::: PROVIDED MATERIAL

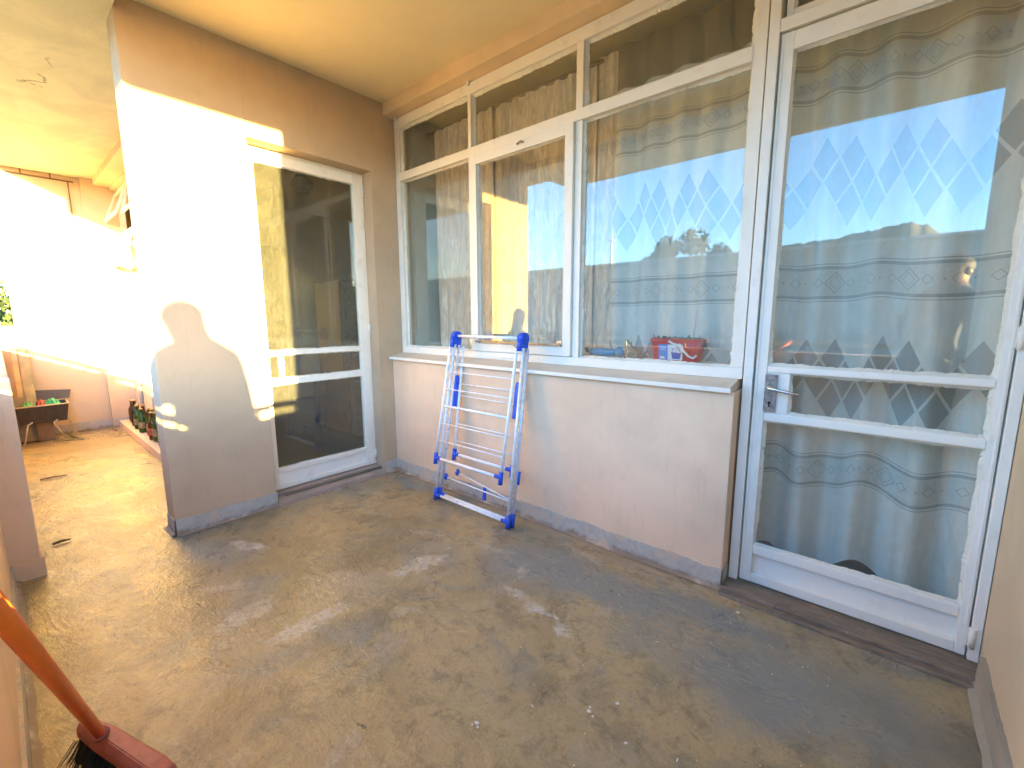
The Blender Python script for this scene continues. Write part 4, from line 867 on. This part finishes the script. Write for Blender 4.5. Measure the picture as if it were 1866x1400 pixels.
def person():
    sk = plain('skin_tone', (.17, .10, .07), .5, var=.08); cl = plain('dark_sweater', (.05, .055, .07), .85, var=.2, scale=80); tr = plain('dark_trousers', (.03, .035, .05), .8, var=.2); hr = plain('dark_hair', (.02, .014, .010), .6, var=.3, scale=150)
    o = thing('person', (2.91, -1.76, 0), 'person in dark sweater holding a phone in the balcony corner', 'person')
    Xc, Yc = 2.925, -1.80
    f = Vector((-.65, .76, 0)).normalized(); s = Vector((f.y, -f.x, 0))           # facing, and the side to the right of it
    def P(a, b, z): return Vector((Xc, Yc, 0))+s*a+f*b+Vector((0, 0, z))
    hd = P(-.02, -.105, 1.395); V = Vector
    body = {'pel': (P(.02, .03, .78), .10, None), 'bel': (P(.01, .01, .92), .095, 'pel'), 'che': (P(0, -.01, 1.08), .105, 'bel'), 'upc': (P(0, -.05, 1.21), .092, 'che'),
            'nek': (P(0, -.085, 1.29), .078, 'upc'), 'jaw': (hd+Vector((0, 0, -.05))+f*.015, .090, 'nek'), 'hed': (hd+Vector((0, 0, .015)), .094, 'jaw'), 'crn': (hd+Vector((0, 0, .06)), .080, 'hed')}
    for t, sg in (('l', -1), ('r', 1)):
        body.update({'hp'+t: (P((.09 if sg > 0 else -.15), .0, .80), .10, 'pel'), 'ws'+t: (P((.095 if sg > 0 else -.18), -.045, .95), .128, 'bel'), 'cs'+t: (P((.095 if sg > 0 else -.165), -.05, 1.07), .098, 'che')})
        body.update({'sh'+t: (P(sg*.175, -.07, 1.215), .060, 'upc'), 'th'+t: (P(sg*.09, .035, .66), .082, 'pel'), 'kn'+t: (P(sg*.10, .06, .40), .055, 'th'+t), 'an'+t: (P(sg*.10, .02, .09), .038, 'kn'+t), 'to'+t: (P(sg*.11, .14, .035), (.038, .028), 'an'+t)})
    body.update({'ell': (P(-.235, -.08, .97), .042, 'shl'), 'wrl': (V((2.815, -1.945, 1.045)), .024, 'ell'), 'pal': (V((2.790, -1.912, 1.075)), (.026, .014), 'wrl')})
    body.update({'elr': (P(.205, -.02, .93), .045, 'shr'), 'wrr': (P(.19, .05, .78), .027, 'elr'), 'par': (P(.21, .07, .71), (.030, .016), 'wrr')})
    b = skin('body', body, sk, o, 2)
    cl_ = {k: (v[0], tuple(q*1.13+.006 for q in (v[1] if isinstance(v[1], tuple) else (v[1], v[1]))), v[2]) for k, v in body.items() if k in ('pel', 'bel', 'che', 'upc', 'hpl', 'hpr', 'wsl', 'wsr', 'csl', 'csr', 'nek', 'shl', 'shr', 'ell', 'elr', 'wrl', 'wrr')}
    skin('sweater', cl_, cl, o, 2)
    t_ = {'pel': (P(0, .03, .80), (.14, .115), None)}
    for t in 'lr': t_.update({'th'+t: (body['th'+t][0], .096, 'pel'), 'kn'+t: (body['kn'+t][0], .070, 'th'+t), 'an'+t: (body['an'+t][0], .058, 'kn'+t)})
    skin('trousers', t_, tr, o, 2)
    for t in 'lr':
        p = body['an'+t][0]; mb = MB(); q = Vector((p.x, p.y, 0))
        mb.lathe(q+f*.05, [(.045, .0), (.05, .01), (.048, .05), (.03, .085)], 16); mb.lathe(q+f*.12, [(.042, .0), (.046, .01), (.040, .04), (.02, .055)], 16); mb.build('shoe', M['dark'], o, smooth=True)
    # face, ears and hair
    mb = MB(); mb.tube([hd+f*.088+Vector((0, 0, .012)), hd+f*.108+Vector((0, 0, -.018))], [.008, .013], 8); mb.build('nose', sk, o, smooth=True)
    for sg in (-1, 1):
        mb = MB(); mb.lathe(hd+s*sg*.082-f*.005, [(.010, -.01), (.026, .0), (.022, .010), (.008, .014)], 12, s*sg); mb.build('ear', sk, o, smooth=True)
        mb = MB(); mb.lathe(hd+s*sg*.030+f*.080+Vector((0, 0, .015)), [(.004, 0), (.011, .004), (.006, .010)], 12, f); mb.build('eye', plain('eye_white', (.7, .7, .7), .2), o, smooth=True)
    mb = MB(); mb.tube([hd+f*.086-s*.022-Vector((0, 0, .045)), hd+f*.094-Vector((0, 0, .047)), hd+f*.086+s*.022-Vector((0, 0, .045))], [.003, .006, .003], 8); mb.build('mouth', plain('lips', (.35, .12, .10), .5), o, smooth=True)
    mb = MB(); 
    def cap(u, v):
        th = u*2*math.pi; phi = v*1.75; d = s*math.cos(th)*math.sin(phi)*.088+(f*math.sin(th))*math.sin(phi)*.100+Vector((0, 0, math.cos(phi)*.088))
        fr = max(0, math.sin(th)); d += Vector((0, 0, .05*fr*max(0, v-.5)))
        return hd+Vector((0, 0, .030))-f*.012+d*(1+.02*noise.noise(d*40))
    mb.grid(cap, 32, 16); mb.build('hair', hr, o, smooth=True)
    # fingers closed on the phone
    def hand(palm, dirn, out, nm):
        dirn = dirn.normalized(); out = out.normalized(); ac = dirn.cross(out).normalized()
        for i in range(4):
            L = (.034, .040, .038, .030)[i]; p0 = palm+dirn*.012+ac*(i-1.5)*.017; p1 = p0+dirn*L; p2 = p1+(dirn*.5+out*.8)*.024; p3 = p2+out*.016-dirn*.006
            mb = MB(); mb.tube([p0, p1, p2, p3], [.0092, .0085, .0078, .006], 10); mb.build('finger', sk, o, smooth=True)
        p0 = palm+ac*.030-dirn*.01; mb = MB(); mb.tube([palm+ac*.012-dirn*.02, p0, p0+(ac*.5+out*.9+dirn*.4)*.026, p0+(ac*.3+out*1.5+dirn*.8)*.030], [.012, .0105, .0095, .007], 10); mb.build('thumb', sk, o, smooth=True)
    hand(body['pal'][0], Vector((-.35, .0, .9)), Vector((.3, .5, 0)), 'l'); hand(body['par'][0], Vector((0, .15, -1)), -s, 'r')
person()
ph = MB(); c0 = CAM-fw*.012; Rr = rt; Up = up
def ppt(a, b): return c0+Rr*a+Up*b
ph.prism([ppt(-.012, -.135), ppt(.060, -.135), ppt(.060, .012), ppt(-.012, .012)], -fw*.008)
tag(ph.build('phone', plain('black_phone', (.02, .02, .022), .2), None), 'black phone held up by the person in the corner', 'phone')

# ------------------------------------------------------------------ the world outside
GZ = -7.0
mb = MB(); mb.grid(lambda u, v: Vector((-900+1800*u, -1100+1500*v, GZ+.0*u)), 20, 20)
gm = N('dry_ground'); gm.col(gm.mix(gm.ramp(gm.noise(.05, 5), .35, .65), (.16, .15, .09), (.09, .11, .05))); tag(mb.build('ground', gm.fin(.95), None), kind='structure')
# the block this balcony belongs to, below
mb = MB(); mb.box((-3.7, -2.04, GZ), (3.6, 4.2, -.26)); tag(mb.build('lower_storeys', M['wall2']), 'beige lower storeys of the block beneath the balcony', 'building')
# flat roofed building opposite
ob = thing('flat_roofed_building', (0, -34, GZ), 'long grey flat roofed building opposite, reflected in the window glass', 'building')
YB = -32.0; D0 = (-YB+.22)+1.853; ZR = 1.121+.126*D0
om = plaster('grey_render', (.30, .29, .27))
mb = MB(); mb.box((-75, YB-12, GZ), (60, YB, ZR)); mb.build('wall', om, ob)
mb = MB(); mb.box((-75.2, YB-.1, ZR-.02), (60.2, YB+.25, ZR+.14)); mb.build('roof_edge', plaster('pale_coping', (.45, .44, .42)), ob)
wd = plain('far_window_dark', (.05, .06, .07), .15)
for i in range(24):
    for z in (-1.2, -4.4):
        x = -48+i*4.0; mb = MB(); mb.box((x, YB+.004, z), (x+1.6, YB+.05, z+1.3)); mb.build('window', wd, ob)
# mast
DM = 40.0; xm = 2.737-.5418*DM; ym = -(DM-2.07); mb = MB(); mb.tube([(xm, ym, GZ), (xm, ym, 1.12+.19*DM), (xm, ym, 1.12+.205*DM)], [.22, .10, .03], 8)
for z in (.17, .185): mb.tube([(xm-.5, ym, 1.12+z*DM), (xm+.5, ym, 1.12+z*DM)], .04, 6)
tag(mb.build('antenna_mast', plain('white_mast', (.75, .75, .75), .4)), 'slim white antenna mast rising above the flat roof opposite', 'mast')
def leaf_mat(nm, c):
    k = N(nm); oi = k.noise(.8, 4); k.col(k.mix(k.ramp(oi, .3, .7), tuple(x*.6 for x in c), tuple(x*1.4 for x in c))); return k.fin(.7)
LM = [leaf_mat('dark_foliage', (.045, .065, .03)), leaf_mat('bright_foliage', (.045, .07, .022))]
bark = plain('bark', (.10, .07, .05), .9)
def tree(loc, h, r, mat, label, seed, n=2600, ls=.16, group='trees beyond the balcony'):
    rn = random.Random(seed); o = thing('tree', loc, label, 'tree', group); L = Vector(loc)
    mb = MB(); mb.tube([L, L+Vector((.1*r, 0, h*.35)), L+Vector((0, .1*r, h*.7))], [h*.03, h*.022, h*.012], 10)
    cl = []
    for i in range(11):
        a = rn.uniform(0, 6.28); rr = r*rn.uniform(.15, .72); z = h*rn.uniform(.50, .92)
        c = L+Vector((math.cos(a)*rr, math.sin(a)*rr, z)); cl.append((c, r*rn.uniform(.26, .46))); mb.tube([L+Vector((0, 0, h*.4)), (L+c)/2+Vector((0, 0, h*.12)), c], [h*.012, h*.008, h*.003], 6)
    mb.build('trunk', bark, o)
    mb = MB()
    for i in range(n):
        c, q = rn.choice(cl); d = Vector((rn.gauss(0, 1), rn.gauss(0, 1), rn.gauss(0, .8))).normalized()*q*rn.uniform(.3, 1.05)**.6; p = c+d
        a = Vector((rn.gauss(0, 1), rn.gauss(0, 1), rn.gauss(0, 1))).normalized(); b = a.orthogonal().normalized(); s_ = ls*rn.uniform(.6, 1.4)
        mb.bm.faces.new([mb.bm.verts.new(x) for x in (p-a*s_, p+b*s_*.5, p+a*s_, p-b*s_*.5)])
    mb.build('crown', mat, o, recalc=False)
# trees over the opposite roof:  direction ratio dx/dy, top ratio dz/dy, distance, radius
for i, (rx, rz, DT, r_, lab) in enumerate(((-.375, .186, 52, 3.6, 'tallest dark tree rising above the flat roof opposite'), (-.44, .158, 52, 3.2, 'lower dark tree beside the tallest one over the opposite roof'), (-.315, .162, 52, 3.0, 'rounded dark tree over the opposite roof on the hill side'), (-.27, .145, 54, 2.6, 'smallest dark treetop showing over the opposite roof'))):
    top = 1.12+rz*DT; tree((2.737+rx*DT, -(DT-2.07), GZ), top-GZ, r_, LM[0], lab, 30+i, n=3200, ls=.30)
tree((-15.5, -1.95, GZ), 10.5, 1.75, LM[1], 'sunlit bushy tree beyond the far wall of the balcony', 77, n=4200, ls=.10)
tree((-24, -4.6, GZ), 8.2, 2.2, LM[1], 'pale green tree farther off beyond the sunlit tree', 78, n=2500, ls=.16)
# neighbouring low house beyond the parapet
nh = thing('neighbour_house', (-12, -2.6, GZ), 'white neighbouring house with a pale roof seen over the handrail', 'house')
mb = MB(); mb.box((-14, -6, GZ), (-9, -2.0, -.9)); mb.build('wall', plaster('white_render', (.7, .68, .62)), nh)
mb = MB(); mb.prism([(-8.8, -6.3, -.9), (-14.3, -6.3, -.9), (-11.5, -6.3, .98)], (0, 5.0, 0)); mb.build('roof', plaster('pale_roof', (.55, .50, .44)), nh)
# hill
mb = MB()
def hill(u, v):
    x = -420+u*760; y = -330+v*230; DH = (-y+2.07)
    rat = (x-2.737)/222.0
    prof = .151-1.05*max(0, rat-.0)**1.35*2.0-.115*abs(min(0, rat))+.007*noise.noise(Vector((rat*12, 1, 0)))+.005*noise.noise(Vector((rat*60, 2, 0)))+.004*noise.noise(Vector((rat*190, 5, 0)))
    if rat < -.12: prof = max(prof, .112)
    ridge = 1.12+max(.085, prof)*222.0
    t = 1-min(1, abs((y+220)/110)); tt = t*t*(3-2*t)
    return Vector((x, y, GZ-1+(ridge-GZ+1)*tt+1.2*noise.noise(Vector((x*.05, y*.05, 4)))*tt))
mb.grid(hill, 700, 60)
hm = N('scrubby_hill'); hm.col(hm.mix(hm.ramp(hm.noise(.12, 7, .7), .4, .6), (.05, .06, .03), (.16, .13, .08))); tag(mb.build('hill', hm.fin(.95), None, recalc=False), kind='structure')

::::::

_BRIEF_
Out of the material above, select every line that holds the string "this".

_RESPONSE_
The Blender Python script for this scene continues. Write part 4, from line 867 on. This part finishes the script. Write for Blender 4.5. Measure the picture as if it were 1866x1400 pixels.
# the block this balcony belongs to, below